Once this training was complete, the experiment could begin. The bees were once again faced with a Y-shaped maze. One arm contained a card with four shapes, while the other housed one depicting five (the trickiest to distinguish from four), six, seven, or eight shapes.
The bees that hadn’t been confronted with quinine didn’t do all that well. They struggled to pick out the card with four shapes, even failing to differentiate between four and eight shapes. However, the bad-tasting quinine appeared to have made little perfectionists of the second group of bees. They were noticeably better at choosing the right number, and were even successful at choosing between four and five – the subtlest difference and, therefore, the one with the most room for error – picking the card with four shapes 59 percent of the time.

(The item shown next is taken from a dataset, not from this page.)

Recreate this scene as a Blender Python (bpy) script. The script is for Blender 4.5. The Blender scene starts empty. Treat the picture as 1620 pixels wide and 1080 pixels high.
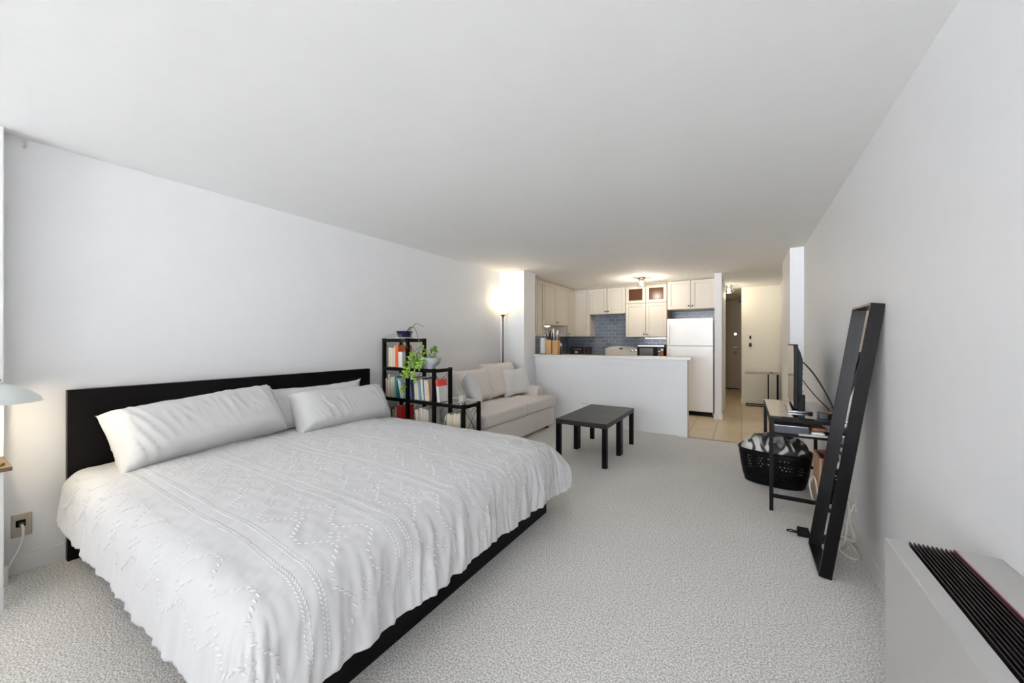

Just as we learn from our mistakes, bees pay more attention to a task when they know that failure might lead to an unpleasant outcome, a finding that could influence how scientists study the mathematical abilities of animals in the future.
“Through the possible modulation of attention, we show that previous studies on animal numerical ability, specifically quantity discrimination, may have underestimated the potential numeric ability of non-human animals,” the researchers write.
“We show that motivation, as modulated through conditioning, is critical to understanding what level of numerical ability an animal demonstrates.”
It seems bees really are minuscule mathematicians; they just need a bit of encouragement (or punishment) to show off their skills.